| Recorded information |
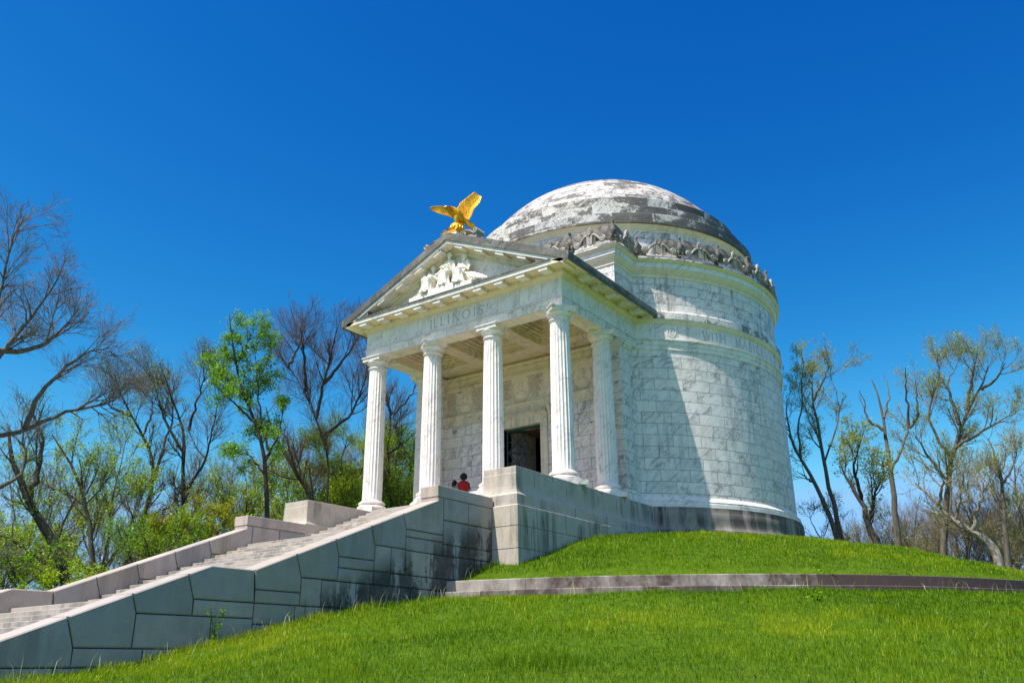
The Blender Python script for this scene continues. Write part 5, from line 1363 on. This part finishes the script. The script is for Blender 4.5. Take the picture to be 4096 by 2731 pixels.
B = dict(trunkmat='bark_dark', twigmat='twig_brown')
TS = [
 ('bare_tree', 'T1', 'huge bare tree at the far left with long curved limbs reaching right', GW, dict(r0=.22, d1=2.6, l1=(.9, 2.1), n2=8, n3=5, n4=2, twigmat='twig_grey', trunkmat='bark_mid', up=.02)),
 ('leaning_tree', 'T2', 'dark bare trunk leaning left and forked low beside the lower stair wall', GW, dict(r0=.30, d1=1.1, l1=(1.2, 2.4), n2=6, n3=5, leaf='leaf_fresh', nleaf=900, lsize=.05, leaf_t=1, lsp=.2)),
 ('budding_tree', 'T3', 'many stemmed yellow green budding tree behind the lower flight of stairs', GW, dict(r0=.17, d1=2.2, l1=(1.0, 2.4), n2=8, n3=5, leaf='leaf_lime', nleaf=10500, lsize=.050, lsp=.08, trunkmat='bark_mid', twigmat='twig_brown')),
 ('bare_tree', 'T4', 'bare upright tree with fine twigs, second bare crown from the left', GW, dict(r0=.17, d1=2.4, l1=(1.3, 2.6), n2=12, n3=6, leaf='leaf_lime', nleaf=2500, lsize=.045)),
 ('bare_tree', 'T5', 'bare forked tree with reddish twigs, just left of the tall leafy tree', GW, dict(r0=.17, d1=2.4, l1=(1.2, 2.4), n2=12, n3=6, leaf='leaf_lime', nleaf=1800, lsize=.045)),
 ('leafy_tree', 'T6', 'slim tall tree in bright fresh green leaf rising above the stairs', GW, dict(r0=.13, d1=3.4, l1=(.5, 1.25), n2=6, n3=4, leaf='leaf_fresh', nleaf=14000, lsize=.056, lsp=.10, up=.02)),
 ('bare_tree', 'T7', 'wide bare tree with thick dark forked trunks left of the porch', GW, dict(r0=.20, d1=2.6, l1=(1.3, 2.6), n2=12, n3=6, twigmat='twig_brown')),
 ('bare_tree', 'T8', 'bare tree seen between the first two porch columns', GW, dict(r0=.18, d1=2.4, l1=(1.3, 2.6), n2=12, n3=6)),
 ('leafy_tree', 'G9', 'rounded lime green tree just left of the first porch column', GW, dict(r0=.13, d1=4.2, l1=(1.0, 2.2), n2=8, n3=5, leaf='leaf_lime', nleaf=22000, lsize=.044, lsp=.13, up=.03)),
 ('leafy_tree', 'G10', 'rounded lime green tree between the first and second porch columns', GW, dict(r0=.14, d1=4.6, l1=(1.2, 2.4), n2=8, n3=5, leaf='leaf_lime', nleaf=26000, lsize=.044, lsp=.14, up=.03)),
 ('leafy_shrub', 'G11', 'yellow flowering small tree left of the stepped end block', GW, dict(r0=.09, d1=5, l1=(.7, 1.5), n2=7, n3=4, leaf='leaf_yellow', nleaf=11000, lsize=.05, lsp=.1, up=.05)),
 ('leafy_shrub', 'G12', 'full mid green small tree above the middle of the far stair wall', GW, dict(r0=.10, d1=5, l1=(.8, 1.8), n2=6, n3=4, leaf='leaf_fresh', nleaf=5000, lsize=.045, lsp=.12, up=.04)),
 ('leafy_shrub', 'G13', 'bright green bush in the lower left corner behind the stairs', GW, dict(r0=.08, d1=6, l1=(.8, 1.7), n2=6, n3=4, leaf='leaf_fresh', nleaf=2200, lsize=.050, lsp=.12, up=.03)),
 ('leafy_shrub', 'G14', 'low green bush at the foot of the leaning trunk', GW, dict(r0=.06, d1=7, l1=(.6, 1.2), n2=6, n3=4, leaf='leaf_lime', nleaf=4500, lsize=.045, lsp=.1, up=.03)),
 ('budding_tree', 'G15', 'thin budding tree low behind the tall leafy tree', GW, dict(r0=.11, d1=4, l1=(1.0, 2.2), n2=7, n3=5, leaf='leaf_lime', nleaf=6500, lsize=.055, lsp=.1)),
 ('budding_tree', 'R1', 'slanting tree with sparse olive leaves beside the drum', GE_, dict(r0=.14, d1=2.0, l1=(.9, 2.0), n2=6, n3=5, leaf='leaf_olive', nleaf=3600, lsize=.040, lsp=.07, trunkmat='bark_mid', twigmat='twig_tan')),
 ('budding_tree', 'R1b', 'upright twin trunked tree with sparse olive leaves near the drum', GE_, dict(r0=.14, d1=2.0, l1=(.9, 2.0), n2=6, n3=5, leaf='leaf_olive', nleaf=3600, lsize=.040, lsp=.07, trunkmat='bark_mid', twigmat='twig_tan')),
 ('budding_tree', 'R1c', 'shorter dark tree leaning left, between the drum trees and the dead tree', GE_, dict(r0=.19, d1=3.0, l1=(.9, 2.0), n2=8, n3=5, leaf='leaf_olive', nleaf=3000, lsize=.055, lsp=.08, trunkmat='bark_dark', twigmat='twig_tan')),
 ('dead_tree', 'R2', 'dead grey tree with a few twisted leafless limbs', GE_, dict(r0=.17, d1=.32, l1=(.4, 1.2), n2=1, n3=1, trunkmat='bark_mid', twigmat='twig_grey', tw=.9)),
 ('budding_tree', 'R3', 'tallest tree on the right with a wide sparse olive green crown', GE_, dict(r0=.19, d1=2.4, l1=(1.1, 2.2), n2=8, n3=6, leaf='leaf_olive', nleaf=9500, lsize=.042, lsp=.09, trunkmat='bark_mid', twigmat='twig_tan')),
 ('leaning_tree', 'R4', 'pale leaning trunk bending left with bare brown twigs', GE_, dict(r0=.20, d1=2.6, l1=(1.0, 2.2), n2=8, n3=5, trunkmat='bark_pale', twigmat='twig_tan', leaf='leaf_olive', nleaf=900, lsize=.05)),
 ('bare_tree', 'R5', 'bare brownish tree at the right edge of the picture', GE_, dict(r0=.15, d1=2.4, l1=(1.0, 2.2), n2=8, n3=5, trunkmat='bark_mid', twigmat='twig_tan', leaf='leaf_olive', nleaf=1500, lsize=.05)),
 ('bare_tree', 'R6', 'slender bare tree right of the tallest tree', GE_, dict(r0=.12, d1=2.6, l1=(.9, 2.0), n2=8, n3=5, trunkmat='bark_mid', twigmat='twig_tan')),
 ('bare_sapling', 'R7', 'low bare sapling right against the foot of the drum', GE_, dict(r0=.07, d1=4, l1=(.6, 1.3), n2=7, n3=4, trunkmat='bark_mid', twigmat='twig_tan', leaf='leaf_olive', nleaf=500, lsize=.05))]
CAT = dict(bare_tree='tree', leaning_tree='tree', budding_tree='tree', leafy_tree='tree', leafy_shrub='shrub', dead_tree='tree', bare_sapling='sapling')
for i, (nm, key, lab, grp, kw) in enumerate(TS):
    x, y, rz, limbs = LIMBS[key]
    make_tree(nm, (x, y, float(gz(x, y))), rz, limbs, lab, CAT[nm], grp, 100+i, **kw)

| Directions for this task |
Omit the pictures and output all of the other material exactly.

| Task response |
The Blender Python script for this scene continues. Write part 5, from line 1363 on. This part finishes the script. The script is for Blender 4.5. Take the picture to be 4096 by 2731 pixels.
B = dict(trunkmat='bark_dark', twigmat='twig_brown')
TS = [
 ('bare_tree', 'T1', 'huge bare tree at the far left with long curved limbs reaching right', GW, dict(r0=.22, d1=2.6, l1=(.9, 2.1), n2=8, n3=5, n4=2, twigmat='twig_grey', trunkmat='bark_mid', up=.02)),
 ('leaning_tree', 'T2', 'dark bare trunk leaning left and forked low beside the lower stair wall', GW, dict(r0=.30, d1=1.1, l1=(1.2, 2.4), n2=6, n3=5, leaf='leaf_fresh', nleaf=900, lsize=.05, leaf_t=1, lsp=.2)),
 ('budding_tree', 'T3', 'many stemmed yellow green budding tree behind the lower flight of stairs', GW, dict(r0=.17, d1=2.2, l1=(1.0, 2.4), n2=8, n3=5, leaf='leaf_lime', nleaf=10500, lsize=.050, lsp=.08, trunkmat='bark_mid', twigmat='twig_brown')),
 ('bare_tree', 'T4', 'bare upright tree with fine twigs, second bare crown from the left', GW, dict(r0=.17, d1=2.4, l1=(1.3, 2.6), n2=12, n3=6, leaf='leaf_lime', nleaf=2500, lsize=.045)),
 ('bare_tree', 'T5', 'bare forked tree with reddish twigs, just left of the tall leafy tree', GW, dict(r0=.17, d1=2.4, l1=(1.2, 2.4), n2=12, n3=6, leaf='leaf_lime', nleaf=1800, lsize=.045)),
 ('leafy_tree', 'T6', 'slim tall tree in bright fresh green leaf rising above the stairs', GW, dict(r0=.13, d1=3.4, l1=(.5, 1.25), n2=6, n3=4, leaf='leaf_fresh', nleaf=14000, lsize=.056, lsp=.10, up=.02)),
 ('bare_tree', 'T7', 'wide bare tree with thick dark forked trunks left of the porch', GW, dict(r0=.20, d1=2.6, l1=(1.3, 2.6), n2=12, n3=6, twigmat='twig_brown')),
 ('bare_tree', 'T8', 'bare tree seen between the first two porch columns', GW, dict(r0=.18, d1=2.4, l1=(1.3, 2.6), n2=12, n3=6)),
 ('leafy_tree', 'G9', 'rounded lime green tree just left of the first porch column', GW, dict(r0=.13, d1=4.2, l1=(1.0, 2.2), n2=8, n3=5, leaf='leaf_lime', nleaf=22000, lsize=.044, lsp=.13, up=.03)),
 ('leafy_tree', 'G10', 'rounded lime green tree between the first and second porch columns', GW, dict(r0=.14, d1=4.6, l1=(1.2, 2.4), n2=8, n3=5, leaf='leaf_lime', nleaf=26000, lsize=.044, lsp=.14, up=.03)),
 ('leafy_shrub', 'G11', 'yellow flowering small tree left of the stepped end block', GW, dict(r0=.09, d1=5, l1=(.7, 1.5), n2=7, n3=4, leaf='leaf_yellow', nleaf=11000, lsize=.05, lsp=.1, up=.05)),
 ('leafy_shrub', 'G12', 'full mid green small tree above the middle of the far stair wall', GW, dict(r0=.10, d1=5, l1=(.8, 1.8), n2=6, n3=4, leaf='leaf_fresh', nleaf=5000, lsize=.045, lsp=.12, up=.04)),
 ('leafy_shrub', 'G13', 'bright green bush in the lower left corner behind the stairs', GW, dict(r0=.08, d1=6, l1=(.8, 1.7), n2=6, n3=4, leaf='leaf_fresh', nleaf=2200, lsize=.050, lsp=.12, up=.03)),
 ('leafy_shrub', 'G14', 'low green bush at the foot of the leaning trunk', GW, dict(r0=.06, d1=7, l1=(.6, 1.2), n2=6, n3=4, leaf='leaf_lime', nleaf=4500, lsize=.045, lsp=.1, up=.03)),
 ('budding_tree', 'G15', 'thin budding tree low behind the tall leafy tree', GW, dict(r0=.11, d1=4, l1=(1.0, 2.2), n2=7, n3=5, leaf='leaf_lime', nleaf=6500, lsize=.055, lsp=.1)),
 ('budding_tree', 'R1', 'slanting tree with sparse olive leaves beside the drum', GE_, dict(r0=.14, d1=2.0, l1=(.9, 2.0), n2=6, n3=5, leaf='leaf_olive', nleaf=3600, lsize=.040, lsp=.07, trunkmat='bark_mid', twigmat='twig_tan')),
 ('budding_tree', 'R1b', 'upright twin trunked tree with sparse olive leaves near the drum', GE_, dict(r0=.14, d1=2.0, l1=(.9, 2.0), n2=6, n3=5, leaf='leaf_olive', nleaf=3600, lsize=.040, lsp=.07, trunkmat='bark_mid', twigmat='twig_tan')),
 ('budding_tree', 'R1c', 'shorter dark tree leaning left, between the drum trees and the dead tree', GE_, dict(r0=.19, d1=3.0, l1=(.9, 2.0), n2=8, n3=5, leaf='leaf_olive', nleaf=3000, lsize=.055, lsp=.08, trunkmat='bark_dark', twigmat='twig_tan')),
 ('dead_tree', 'R2', 'dead grey tree with a few twisted leafless limbs', GE_, dict(r0=.17, d1=.32, l1=(.4, 1.2), n2=1, n3=1, trunkmat='bark_mid', twigmat='twig_grey', tw=.9)),
 ('budding_tree', 'R3', 'tallest tree on the right with a wide sparse olive green crown', GE_, dict(r0=.19, d1=2.4, l1=(1.1, 2.2), n2=8, n3=6, leaf='leaf_olive', nleaf=9500, lsize=.042, lsp=.09, trunkmat='bark_mid', twigmat='twig_tan')),
 ('leaning_tree', 'R4', 'pale leaning trunk bending left with bare brown twigs', GE_, dict(r0=.20, d1=2.6, l1=(1.0, 2.2), n2=8, n3=5, trunkmat='bark_pale', twigmat='twig_tan', leaf='leaf_olive', nleaf=900, lsize=.05)),
 ('bare_tree', 'R5', 'bare brownish tree at the right edge of the picture', GE_, dict(r0=.15, d1=2.4, l1=(1.0, 2.2), n2=8, n3=5, trunkmat='bark_mid', twigmat='twig_tan', leaf='leaf_olive', nleaf=1500, lsize=.05)),
 ('bare_tree', 'R6', 'slender bare tree right of the tallest tree', GE_, dict(r0=.12, d1=2.6, l1=(.9, 2.0), n2=8, n3=5, trunkmat='bark_mid', twigmat='twig_tan')),
 ('bare_sapling', 'R7', 'low bare sapling right against the foot of the drum', GE_, dict(r0=.07, d1=4, l1=(.6, 1.3), n2=7, n3=4, trunkmat='bark_mid', twigmat='twig_tan', leaf='leaf_olive', nleaf=500, lsize=.05))]
CAT = dict(bare_tree='tree', leaning_tree='tree', budding_tree='tree', leafy_tree='tree', leafy_shrub='shrub', dead_tree='tree', bare_sapling='sapling')
for i, (nm, key, lab, grp, kw) in enumerate(TS):
    x, y, rz, limbs = LIMBS[key]
    make_tree(nm, (x, y, float(gz(x, y))), rz, limbs, lab, CAT[nm], grp, 100+i, **kw)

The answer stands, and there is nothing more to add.